Imagine an international student from India was caught spying on his female housemates while they used the washroom.
Would you give the first offender a sentence of house arrest, as both his lawyer and the prosecutor urged, so the poor 20-year-old Peeping Tom wouldn’t have to face any immigration consequences?
Or would you send the creep to jail?
In August 2024, Aswin Sajeevan moved into a Barrie house with 11 other tenants. Despite his student visa, he was working as a line cook after being suspended from his college computer programming course for low grades. He occupied the bedroom in the basement, next to a bathroom used by the women in the house.
‘PEEP HOLE’ IN WALL INTO BATHROOM
On March 11, 2025, one of the male tenants found Sajeevan crouched down in the basement laundry room, with the light off, peering through a “peep hole” in the wall into the bathroom. At that time, one of the females was naked and using the facilities.
Sajeevan initially tried to insist that he was just looking for his earbuds — which obviously made no sense since he was in complete darkness. The following day, when he was confronted by all his housemates, he confessed that he’d been spying on the female bathroom users for six months and had made recordings of them on his phone and laptop.
The group deleted the recordings and went to police.
On July 17, 2025, Sajeevan pleaded guilty to four counts of voyeurism. The Crown sought a conditional sentence of 12 months to be served in the community — a submission the defence eventually joined as well.
The prosecutor told Barrie judge Craig Brannagan that jail wasn’t necessary for the young, first-time offender who could face deportation if he were sent to jail.
Each of his four victims filed statements with the court: one said she’s lost trust in friends, had to take time off work and “felt like (she) was living in a nightmare, and it truly felt like hell.” They all expressed how they are fearful, anxious and feel like they’re being watched. None will use a public washroom anymore.
“The emotional and psychological harm caused is palpable,” wrote the judge in his recent judgment. “I find that Mr. Sajeevan’s offending has had a significant and enduring impact on his victims.”
Brannagan acknowledged that the Supreme Court of Canada has cautioned that a joint submission by the Crown and defence should not be rejected lightly by the sentencing judge.

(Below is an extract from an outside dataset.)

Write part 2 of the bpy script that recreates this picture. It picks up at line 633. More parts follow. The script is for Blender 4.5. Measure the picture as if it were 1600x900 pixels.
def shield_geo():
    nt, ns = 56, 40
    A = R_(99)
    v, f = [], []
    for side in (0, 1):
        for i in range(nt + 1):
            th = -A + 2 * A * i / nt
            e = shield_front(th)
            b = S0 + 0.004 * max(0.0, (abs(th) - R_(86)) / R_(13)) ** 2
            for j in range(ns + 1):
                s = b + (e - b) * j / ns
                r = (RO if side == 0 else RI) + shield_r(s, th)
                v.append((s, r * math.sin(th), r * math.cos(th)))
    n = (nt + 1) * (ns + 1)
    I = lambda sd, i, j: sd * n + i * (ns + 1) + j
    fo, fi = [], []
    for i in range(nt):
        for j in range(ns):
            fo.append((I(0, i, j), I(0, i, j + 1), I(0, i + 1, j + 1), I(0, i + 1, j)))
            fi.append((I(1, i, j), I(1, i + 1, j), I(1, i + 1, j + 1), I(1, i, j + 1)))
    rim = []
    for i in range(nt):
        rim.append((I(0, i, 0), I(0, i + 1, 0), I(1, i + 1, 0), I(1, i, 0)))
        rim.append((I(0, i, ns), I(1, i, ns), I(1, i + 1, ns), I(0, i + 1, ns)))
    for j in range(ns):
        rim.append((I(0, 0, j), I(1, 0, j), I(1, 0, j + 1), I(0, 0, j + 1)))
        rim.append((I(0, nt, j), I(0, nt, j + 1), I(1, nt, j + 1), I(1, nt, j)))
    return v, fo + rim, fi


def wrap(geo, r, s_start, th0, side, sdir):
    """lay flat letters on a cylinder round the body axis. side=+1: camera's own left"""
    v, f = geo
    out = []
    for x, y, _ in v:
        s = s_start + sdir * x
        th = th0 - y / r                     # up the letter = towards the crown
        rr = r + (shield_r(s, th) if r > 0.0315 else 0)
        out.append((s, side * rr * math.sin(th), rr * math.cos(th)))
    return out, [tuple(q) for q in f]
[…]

But this was a case where it was necessary, he said.
VOYEURISM IS A ‘SINISTER’ CRIME
“The crime of voyeurism is a sinister one. It is a crime where the offender violates the personal integrity, safety, security, and privacy of their victim, without the victim knowing that they are being watched, in what are otherwise expected to be ‘safe places,’” Brannagan wrote.
“When the voyeuristic act is video recorded, as it was here, the offender may purpose and repurpose the spoils of their violative act, often without the victim’s knowledge, to whatever ends they choose.”
The judge rejected the Crown’s argument that house arrest would protect society since Sajeevan committed his crime while he was at home and still doesn’t seem to understand the seriousness of what he did.
“This was more than curiosity; it was sustained predation,” Brannagan concluded. “The now-joint position proposed, in my view, … is disproportionate to the gravity of these offences and the moral responsibility of this offender.”
Then the judge actually took into account how the rest of us would view it.
Sentencing him to a conditional term in the community on these facts, he said, “would cause an informed and reasonable member of the public to lose confidence in the institution of the courts.”
And so we would.
Instead, the judge sentenced Sajeevan to five and a half months in jail — and hopefully after that, he’ll soon be on his way back to India.